The different traditions of adult education have different conceptions of the nature of
facilitation. Each makes different assumptions about the role of the facilitator, the
nature of the learner, the ethical context and the degree of interpersonal interaction
involved. These differing conceptions are explored and the ethical, political, personal
and interpersonal assumptions of each conception are described.
The workplace is considered in order to develop an account of its characteristics as a
context for facilitation. A dual view of social contexts, built on integrative and
coercive assumptions is employed to illuminate a range of issues, including workplace
ethics and identities.
The empirical phase of the study was conducted in two parts. The first involved
interviews with existing employees focusing on their work, relationships with
supervisors, and the latter's roles in their learning. Secondly, different participants
were interviewed frequently during the first three months of their time in a new job.
The interviews revealed a disjunction between the participants developing workplace
identities and their sense of themselves as whole persons, and discovered a
fundamental concern to build and save face for their workplace identities. A trial
model of trust building is then employed to explore the participants experiences of
trust with their supervisors. The burden of trust with supervisors is found to be
asymmetrical, with the fundamental burden falling on the supervisor who needs to be
able to trust each staff member to perform-and with staff having to prove their
trustworthiness in this regard. These requirements are found to run counter to
the requirements for trust in most facilitative relationships, where the burden of trust falls
on the learner-with the facilitator needing to prove trustworthy.

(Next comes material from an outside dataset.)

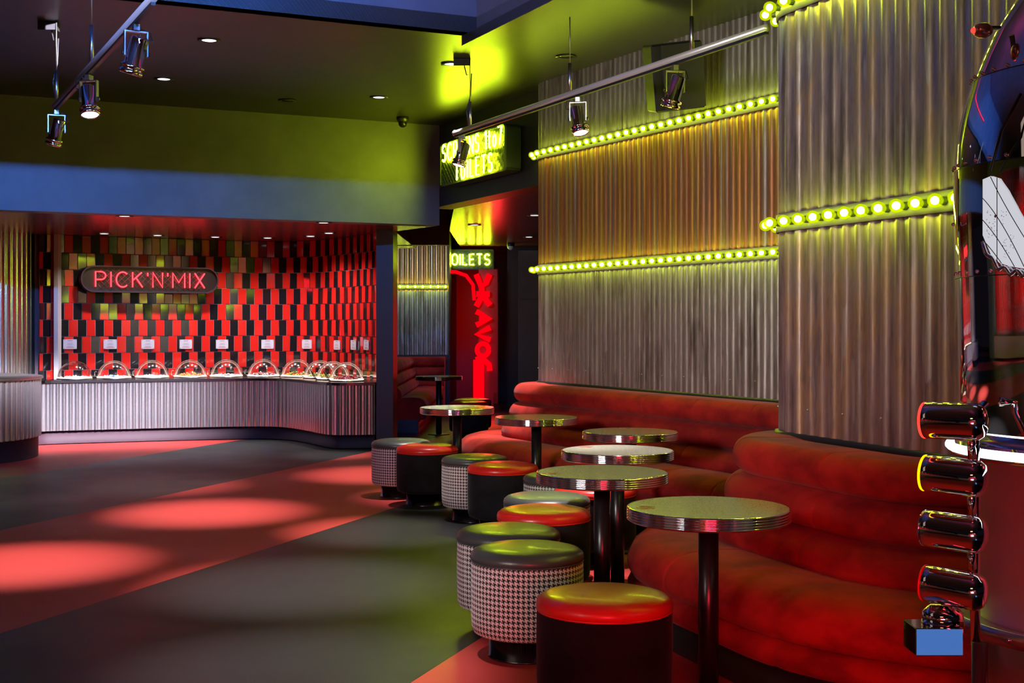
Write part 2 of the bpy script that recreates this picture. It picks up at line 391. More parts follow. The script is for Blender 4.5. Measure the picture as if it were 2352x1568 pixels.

The role of the participants' supervisors in the participants' learning is examined
closely. While all the participants strove to prove themselves trustworthy, and while
most of their supervisors developed a sufficient level of trust in them, none of the
participants developed sufficient trust in their supervisors to enable them to reveal
issues in their learning that reflected adversely on their workplace identities. All hid
learning issues from their supervisors and found others, including their peers and the
researcher, to help them in their reflections. Their supervisors were highly influential
but had only indirect involvements in the learning processes of their staff.
Finally the possibilities for supervisory facilitation as might be implemented for each of
the traditions' of adult education are considered. This concluding analysis draws on
the central issues already explored: workplace identity and the demands of face
building and saving, trust building and betrayal, and ethics. [t concludes that the
workplace context is more and less capable of supporting facilitative relationships
between supervisors and staff, depending on the conception of facilitation being used.
Some broader implications for concepts such as the 'learning organisation' and for
teacher-student relationships in higher education are drawn.